Closed Bug 1679712 Opened 4 years ago Closed 4 years ago

Counter-reset in headings (h2 following h1) doesn't work properly

Categories

(Core :: Layout: Generated Content, Lists, and Counters, defect)

Firefox 83
defect

Tracking

()

RESOLVED INVALID

People

(Reporter: dominikus.herzberg, Unassigned)

References

(Regression)

Details

(Keywords: regression, testcase)

Attachments

(2 files)

User Agent: Mozilla/5.0 (Windows NT 10.0; Win64; x64; rv:83.0) Gecko/20100101 Firefox/83.0

Steps to reproduce:

I use Markdeep for writing documents. You write Markdown syntax in an HTML document and an embedded Javascript takes care of the transformation to acutal HTML elements. Markdeep takes care of the numbering for h1, h2, ... headings.

Take the documentation of markdeep as an example : https://casual-effects.com/markdeep/features.md.html#diagramexamples; the h2-header should be 2.1 and not 2.17

Actual results:

The numbering gets continued on h2; the counter-reset shows no effect.

1
1.1
1.2
:
1.16
2
2.17
2.18
:

Expected results:

On Chrome and on previous Firefox versions, the following was shown

1
1.1
1.2
:
1.16
2
2.1
2.2
:

Component: Untriaged → Layout: Generated Content, Lists, and Counters
Product: Firefox → Core
Attached file Testcase #1 (deleted) —

Here's a somewhat reduced testcase distilled from the given URL.

This looks like a regression from bug 1548753.

Keywords: regression
Regressed by: 1548753
Has Regression Range: --- → yes

This is caused by the change in bug 1548753. That's an intentional change backed by a CSSWG resolution so it's not something we will change back.

The problem with the page at hand is the rule for <body> creates a counter for h1, h2 etc. The rule for <h1> then creates a new counter named h2 (scoped to its descendants).
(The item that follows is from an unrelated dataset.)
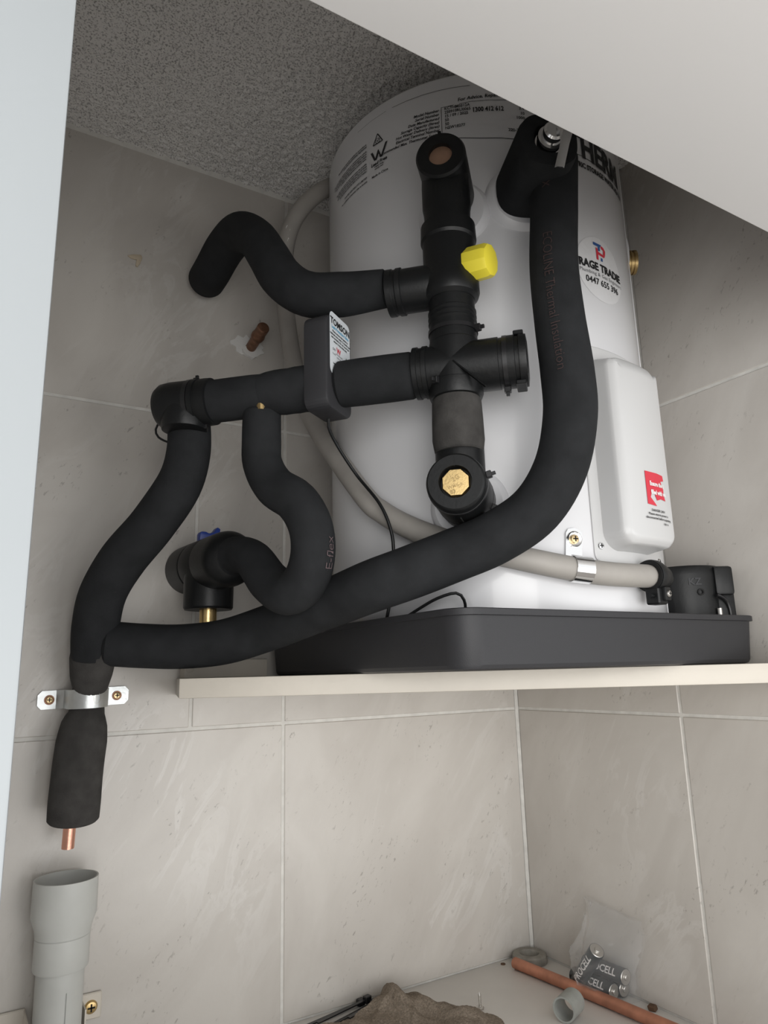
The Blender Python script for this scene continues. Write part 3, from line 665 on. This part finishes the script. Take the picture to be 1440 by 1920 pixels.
for z_ in (1, -1):
    G().box(Q(ZM-.002+(-.0277), .280), T0*.0015, N0*.0015, Z1*.003, .0004, 1).obj('tie_tail', M_['tie'], mp) if z_ == 1 else None

# ------------------------------------------------------------------ leak control box
a55 = math.radians(55); DB = V((math.sin(a55), math.cos(a55), 0)); NB = V((math.sin(a55+math.pi/2), math.cos(a55+math.pi/2), 0))
cb = thing('leak_control_box', Q(.338, .137), 'slim upright black control box with white printed label clamped round the supply pipe', 'control box')
bc = Q(0, .137)
def box_outline(hx, r, z0, z1, n=6):
    pts = []
    for cx_, cz_, s_ in ((hx-r, z1-r, 0), (-hx+r, z1-r, 90), (-hx+r, z0+r, 180), (hx-r, z0+r, 270)):
        for k in range(n+1):
            a = math.radians(s_+90*k/n); pts.append((cx_+r*math.cos(a), cz_+r*math.sin(a)))
    return pts
hw, ht = .0285, .0145
G().prism(box_outline(hw, .012, .333, .438), bc-NB*ht, DB, Z1, NB, 2*ht, .003).obj('housing', M_['rubber_grey'], cb)
lab = Print(lambda x, y: bc+NB*(ht+.0006)+DB*x+Z1*y)
lab.poly(box_outline(.0235, .007, .3705, .4415)); lo = lab.obj('white_label', M_['white_paper'], cb)
def lp(m, items, name='label_text'):
    q = Print(lambda x, y: bc+NB*(ht+.0011)+DB*x+Z1*y)
    for it in items: q.text(*it[:4], **it[4]) if isinstance(it[0], str) else q.poly(it[1])
    return q.obj(name, m, lo)
lp(M_['ink'], [('TOMSON', 0, .4275, .0105, dict(align='CENTER', bold=.0003)), ('Please ensure the battery is', 0, .4185, .0032, dict(align='CENTER', bold=.0001)), ('replaced once every 12 months and', 0, .4148, .0032, dict(align='CENTER', bold=.0001)),
               ('test regularly. Do not cover the', 0, .4111, .0032, dict(align='CENTER', bold=.0001)), ('sensor in the drain tray.', 0, .4074, .0032, dict(align='CENTER', bold=.0001))])
lp(M_['ink'], [(t_, 0, .3825-.0026*k, .0028, dict(align='CENTER', bold=.0001)) for k, t_ in enumerate(('Installation must comply with', 'the relevant plumbing code', 'Keep the valve free of debris', 'Refer to the manual for care'))])
lp(M_['ink_cyan'], [('Leak Protection Valve', 0, .4228, .0044, dict(align='CENTER', bold=.0001))])
lp(M_['ink_red'], [('W', -.004, .3975, .009, dict(align='CENTER', bold=.0002))], 'label_mark')
lp(M_['ink_grey'], [('WATERMARK', -.003, .3948, .0026, dict(align='CENTER')), ('WMK26000', -.003, .3915, .0024, dict(align='CENTER'))])
lp(M_['ink_grey'], [('oo', -.0145, .398, .006, dict(align='CENTER')), ('RoHS', -.0145, .393, .003, dict(align='CENTER'))])
lp(M_['ink_green'], [(0, [(.006, .3865), (.0215, .3865), (.0135, .4005)])], 'label_mark')
lp(M_['ink_white'], [('^', .0136, .3878, .008, dict(align='CENTER'))], 'label_mark')
wa = mm(PATHS['wire_a'])
G().tube(wa, .0018, 10, .006).obj('sensor_cable', M_['rubber'], cb)
wbp = mm(PATHS['wire_b'])
tag(G().tube(wbp, .0016, 10, .005).obj('sensor_cable', M_['rubber'], None, base=wbp[3]), 'short loop of thin black cable rising from the tray in front of the tank', 'cable')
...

The <h1> and <h2> elements are siblings though, so the h2 counter <h2> prefers is that of its ancestor <body> not that of its sibling <h1>. There are two ways this could be fixed in the page: 1, change the body rule to body{counter-reset: h1} which will make the <h2>s use their closest <h1> sibling's counter instead, or 2, change the counter-reset in the other rules to counter-set instead, which will set the named counters on <body> to 0 (which will then be incremented to 1 as intended).

Status: UNCONFIRMED → RESOLVED
Closed: 4 years ago
Keywords: testcase
Resolution: --- → INVALID

Given this example, as well as bug 1672569, it seems the change was less web-compatible than hoped.

Is there any indication other browsers are intending to follow this behavior? If not, maybe we (and the CSSWG) do need to reconsider it.

(In reply to Jonathan Kew (:jfkthame) from comment #4)

Given this example, as well as bug 1672569, it seems the change was less web-compatible than hoped.

I'm not sure I agree with that description. I've seen very little reported breakage so far.

Is there any indication other browsers are intending to follow this behavior? If not, maybe we (and the CSSWG) do need to reconsider it.

Well, they participated in the discussion leading to the CSSWG resolution so I sure hope so. They are free to file spec issues to propose alternative solutions if they wish of course.

I think the new spec is a good compromise though. The new behavior for the last example we gave in the spec issue makes much more sense than the old behavior. And being compatible with HTML list ordinals is more important than maintaining 100% backwards compatibility with behavior that makes no sense in the first place (I think we made this point very clear in the spec issue and it seems the CSSWG agreed with that).